Oil slips after IEA lowers demand forecast


Crude oil slipped on a larger than expected increase in inventory, data released in the US revealed. Figures from the Energy Information Administration / Department of Energy petroleum status report showed an increase of 3.29 million barrels last week against forecasts of 2.3 million.

Additionally, talks between the US and Iran are reported to be going ahead later this month. This would potentially open the way for more oil production from Iran to be exported.

WTI Crude has traded below US$ 80 a barrel while Brent Crude has traded as low as US$ 81.07 a barrel so far today.

Perhaps significantly, OPEC+ are due to meet later today to ratify an increase of 400,000 barrels per day, which is still below market appetite. US President, Joe Biden, has been trying to exert pressure on OPEC+ to deliver more oil.

However, industry experts question the ability of OPEC+ to make material increases right now. OPEC+ have said themselves that they do not expect meaningful increases in production until well into 2022.

Converse to oil prices,UK natural gas prices went significantly higher on conflicting reports about the actual delivery of Russian gas into Europe.

Oil prices going lower went against the grain of the post-FOMC environment as most risk assets were sought after. All the major equity indices in the US made record highs and commodity currencies rallied as the US yield curve steepened.

Market-priced US inflation, tracked through the break-evens, whipsawed at the short end but ended close to where they started. Longer ends ticked up a bit.

The de-coupling of rate hikes to other stimulus measures within monetary policy has been successfully achieved by the RBA and the Fed.

The Bank of England on the other hand have a different situation, as the markets have priced in a 15-basis point rate hike at today’s meeting. GBP/USD bounced after the FOMC but has drifted lower in the Asian session.

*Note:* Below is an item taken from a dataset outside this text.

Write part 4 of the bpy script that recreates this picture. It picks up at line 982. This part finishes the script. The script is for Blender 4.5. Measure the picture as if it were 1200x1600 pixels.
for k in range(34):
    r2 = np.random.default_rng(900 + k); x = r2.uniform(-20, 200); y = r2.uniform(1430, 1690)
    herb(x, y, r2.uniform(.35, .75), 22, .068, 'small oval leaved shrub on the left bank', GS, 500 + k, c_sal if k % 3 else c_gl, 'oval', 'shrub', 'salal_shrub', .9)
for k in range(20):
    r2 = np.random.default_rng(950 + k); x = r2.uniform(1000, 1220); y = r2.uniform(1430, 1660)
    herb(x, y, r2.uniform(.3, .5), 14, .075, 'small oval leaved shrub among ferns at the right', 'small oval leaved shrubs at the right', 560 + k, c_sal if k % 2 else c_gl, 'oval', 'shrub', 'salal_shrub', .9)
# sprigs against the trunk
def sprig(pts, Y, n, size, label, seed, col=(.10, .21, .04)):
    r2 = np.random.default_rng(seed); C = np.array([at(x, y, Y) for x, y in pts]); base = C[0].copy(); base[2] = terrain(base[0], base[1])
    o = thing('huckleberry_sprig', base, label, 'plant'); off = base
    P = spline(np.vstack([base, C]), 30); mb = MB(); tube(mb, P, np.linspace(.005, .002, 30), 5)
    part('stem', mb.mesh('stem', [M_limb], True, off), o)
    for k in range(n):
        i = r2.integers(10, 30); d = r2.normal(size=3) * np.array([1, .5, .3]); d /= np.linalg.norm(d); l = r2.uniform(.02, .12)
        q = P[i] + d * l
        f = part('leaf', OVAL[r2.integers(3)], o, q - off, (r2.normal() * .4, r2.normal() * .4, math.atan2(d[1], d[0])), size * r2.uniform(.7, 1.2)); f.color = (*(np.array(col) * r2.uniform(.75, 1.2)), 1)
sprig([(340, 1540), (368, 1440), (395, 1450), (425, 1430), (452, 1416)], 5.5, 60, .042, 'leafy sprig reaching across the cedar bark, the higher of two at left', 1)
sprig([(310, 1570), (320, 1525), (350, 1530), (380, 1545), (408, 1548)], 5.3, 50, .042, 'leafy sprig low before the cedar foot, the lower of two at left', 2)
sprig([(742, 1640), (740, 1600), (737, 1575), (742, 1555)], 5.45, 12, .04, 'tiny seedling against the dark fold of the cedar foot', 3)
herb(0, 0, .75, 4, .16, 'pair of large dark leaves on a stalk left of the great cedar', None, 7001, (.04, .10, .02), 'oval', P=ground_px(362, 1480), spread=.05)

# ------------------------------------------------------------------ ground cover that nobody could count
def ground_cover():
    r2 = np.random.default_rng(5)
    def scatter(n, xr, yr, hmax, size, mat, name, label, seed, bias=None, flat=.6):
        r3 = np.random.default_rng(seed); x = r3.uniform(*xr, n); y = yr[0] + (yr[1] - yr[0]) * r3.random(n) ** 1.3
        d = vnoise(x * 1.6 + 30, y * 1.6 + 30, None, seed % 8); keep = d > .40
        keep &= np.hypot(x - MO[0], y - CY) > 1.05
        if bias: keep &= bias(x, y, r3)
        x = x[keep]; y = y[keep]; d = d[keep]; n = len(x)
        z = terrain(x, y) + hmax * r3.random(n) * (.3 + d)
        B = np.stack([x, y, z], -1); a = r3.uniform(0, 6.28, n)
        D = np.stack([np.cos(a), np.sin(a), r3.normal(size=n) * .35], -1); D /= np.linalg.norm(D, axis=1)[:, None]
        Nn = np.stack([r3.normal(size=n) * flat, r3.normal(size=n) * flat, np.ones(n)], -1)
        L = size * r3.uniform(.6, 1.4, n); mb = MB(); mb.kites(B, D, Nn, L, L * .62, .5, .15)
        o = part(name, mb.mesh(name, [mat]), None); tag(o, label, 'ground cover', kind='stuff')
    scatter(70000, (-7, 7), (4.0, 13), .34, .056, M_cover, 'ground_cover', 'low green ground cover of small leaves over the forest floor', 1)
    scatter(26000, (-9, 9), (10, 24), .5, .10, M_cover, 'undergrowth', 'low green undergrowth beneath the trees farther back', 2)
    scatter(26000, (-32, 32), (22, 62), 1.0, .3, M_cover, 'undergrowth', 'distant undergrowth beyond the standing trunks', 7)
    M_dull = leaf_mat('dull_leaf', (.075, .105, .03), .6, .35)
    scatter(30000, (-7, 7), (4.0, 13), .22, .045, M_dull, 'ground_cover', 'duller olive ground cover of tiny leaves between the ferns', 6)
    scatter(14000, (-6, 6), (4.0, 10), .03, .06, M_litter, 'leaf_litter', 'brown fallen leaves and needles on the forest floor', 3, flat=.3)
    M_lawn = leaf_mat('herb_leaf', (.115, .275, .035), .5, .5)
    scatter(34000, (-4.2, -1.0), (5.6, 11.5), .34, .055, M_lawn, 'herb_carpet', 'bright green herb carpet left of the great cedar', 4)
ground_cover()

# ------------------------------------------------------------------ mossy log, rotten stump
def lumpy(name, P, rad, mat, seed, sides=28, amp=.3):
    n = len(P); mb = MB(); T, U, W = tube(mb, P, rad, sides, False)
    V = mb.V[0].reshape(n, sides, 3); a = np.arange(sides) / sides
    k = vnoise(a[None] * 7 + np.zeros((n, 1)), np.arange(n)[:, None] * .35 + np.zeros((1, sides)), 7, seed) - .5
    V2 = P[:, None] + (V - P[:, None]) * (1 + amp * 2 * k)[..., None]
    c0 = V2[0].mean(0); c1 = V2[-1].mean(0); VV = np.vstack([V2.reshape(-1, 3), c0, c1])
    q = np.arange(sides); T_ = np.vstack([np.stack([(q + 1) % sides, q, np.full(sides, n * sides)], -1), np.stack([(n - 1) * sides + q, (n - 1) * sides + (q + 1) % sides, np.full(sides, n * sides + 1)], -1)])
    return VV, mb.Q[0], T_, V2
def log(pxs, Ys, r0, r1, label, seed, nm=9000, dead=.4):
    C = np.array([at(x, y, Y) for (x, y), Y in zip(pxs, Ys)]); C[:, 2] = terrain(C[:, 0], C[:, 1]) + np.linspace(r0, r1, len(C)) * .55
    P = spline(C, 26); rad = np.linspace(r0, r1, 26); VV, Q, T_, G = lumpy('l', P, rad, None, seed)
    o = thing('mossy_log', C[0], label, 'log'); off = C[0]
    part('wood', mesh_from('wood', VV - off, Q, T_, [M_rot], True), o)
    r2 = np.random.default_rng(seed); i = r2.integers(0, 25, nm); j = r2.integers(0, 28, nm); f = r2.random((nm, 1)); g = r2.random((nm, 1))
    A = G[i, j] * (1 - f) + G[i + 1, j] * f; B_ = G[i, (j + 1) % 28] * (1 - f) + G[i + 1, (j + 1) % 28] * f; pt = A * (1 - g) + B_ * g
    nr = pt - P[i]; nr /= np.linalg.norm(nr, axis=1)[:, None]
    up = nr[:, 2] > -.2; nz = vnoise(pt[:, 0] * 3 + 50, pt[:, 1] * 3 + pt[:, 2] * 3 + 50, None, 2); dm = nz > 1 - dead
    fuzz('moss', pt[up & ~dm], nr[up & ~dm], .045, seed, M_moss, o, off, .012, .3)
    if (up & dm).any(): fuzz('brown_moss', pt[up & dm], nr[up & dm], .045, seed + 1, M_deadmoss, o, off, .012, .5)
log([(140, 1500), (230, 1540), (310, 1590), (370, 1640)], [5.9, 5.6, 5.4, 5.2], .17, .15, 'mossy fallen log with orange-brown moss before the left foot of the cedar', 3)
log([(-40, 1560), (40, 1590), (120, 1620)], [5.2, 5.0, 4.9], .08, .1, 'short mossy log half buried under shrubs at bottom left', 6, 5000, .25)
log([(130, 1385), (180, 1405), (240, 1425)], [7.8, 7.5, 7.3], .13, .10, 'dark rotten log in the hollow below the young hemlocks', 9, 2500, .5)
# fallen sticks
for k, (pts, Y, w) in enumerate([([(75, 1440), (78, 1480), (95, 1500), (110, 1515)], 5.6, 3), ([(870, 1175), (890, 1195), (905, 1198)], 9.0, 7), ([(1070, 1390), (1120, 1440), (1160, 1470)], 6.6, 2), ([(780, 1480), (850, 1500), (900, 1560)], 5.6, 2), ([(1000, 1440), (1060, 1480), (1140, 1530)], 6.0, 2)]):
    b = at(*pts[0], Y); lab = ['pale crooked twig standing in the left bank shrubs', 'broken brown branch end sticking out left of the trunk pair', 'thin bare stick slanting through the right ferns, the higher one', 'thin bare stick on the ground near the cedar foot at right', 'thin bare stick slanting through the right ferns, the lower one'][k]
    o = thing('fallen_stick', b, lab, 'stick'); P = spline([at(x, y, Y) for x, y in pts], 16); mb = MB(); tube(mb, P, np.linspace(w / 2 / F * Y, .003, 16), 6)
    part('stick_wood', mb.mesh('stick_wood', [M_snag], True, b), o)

APAC equities were mostly positive after the US lead.

Ahead, all eyes will be on the Bank of England rate decision. Then later in the US, there will be jobs and trade data.



West Texas Intermediate (WTI) crude oil has broken out of an ascending channel as it went below a previous low of 80.78. This level could offer resistance as a pivot point. Another previous low of 79.42 was not breached and may provide support.

Below that, there are a series of previous lows and pivot points that are potential support levels at 74.96, 73.14 and 69.39. On the topside, the previous highs at 84.88 and 85.41 might offer resistance.

This move down saw the price move below the 10-day simple moving average which possibly suggests a pause in short-term bullish momentum. The 34-day SMA is currently at 79.22 and may provide support but a move below there could see bearish momentum evolve.